I walk south along the Quay. Again I am impeded by the milling crowds intent on purchase, and by mill hands from Dempsters and Wilsons, with those from the weaving factory on the Dublin Bridge and the Dromalane Spinning Mill, all returning for the afternoon’s work. My ears are dinned from the clang of iron and steel fabrication from Lucas’s Foundry on the opposite bank. Near the Dublin Bridge an overhead crane dips its steel buckets into the wheat-filled hold of a steamer and carries it aloft, across the street and into the maw of Fennel’s Mill. Another vessel is doing the same for Walker’s Mill in Mill Street – one of the first establishments of Europe, it is said, to have electric light of its own generating.
I cross the Bridge and come to Albert Basin and the sheds of the Dundalk and Newry Steampacket Company. A steamship lying at the wharf is taking on, by means of a gang of busy quay porters, a miscellaneous cargo with which the bulkhead and sheds are plied.
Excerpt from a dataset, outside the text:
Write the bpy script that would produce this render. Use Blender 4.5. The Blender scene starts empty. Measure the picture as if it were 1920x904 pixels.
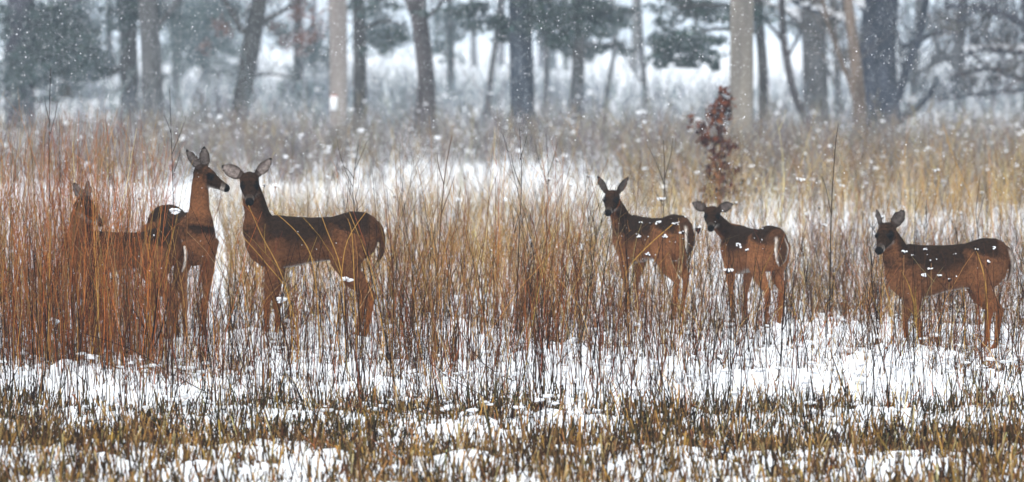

There are slabs of granite and paving blocks, hewn from the Newry quarries that are destined to build the mansions and pave the streets of England; raw hides; finished leather from the many Newry tanneries; distilled spirits in cask, keg and bottle, from the warehouses of Matt D’Arcy and Company and Henry Thompson and Company; crated fowl and livestock for the Liverpool Market; bales of linen and linen yarn and other commodities manufactured in and near the town.
Further down the Basin, Spanish sailors, ear-ringed and swarthy, are swabbing decks of a barque that has brought sherry grapes from Malaga and other Iberian delicacies for McBlain and Company, Martin, Nesbit and Irwin, Kinnear and Lang, the Golden Teapot and The Golden Cannister.
Leaving the Basin and walking through William Street and up Hill Street – passing on the way the coach factories of Bannon and of Lawson – and then through Margaret Street and North Street, I find the same state of active business that was presented elsewhere. ‘
Newry was then a busy and thriving town, and mainly a manufacturing town.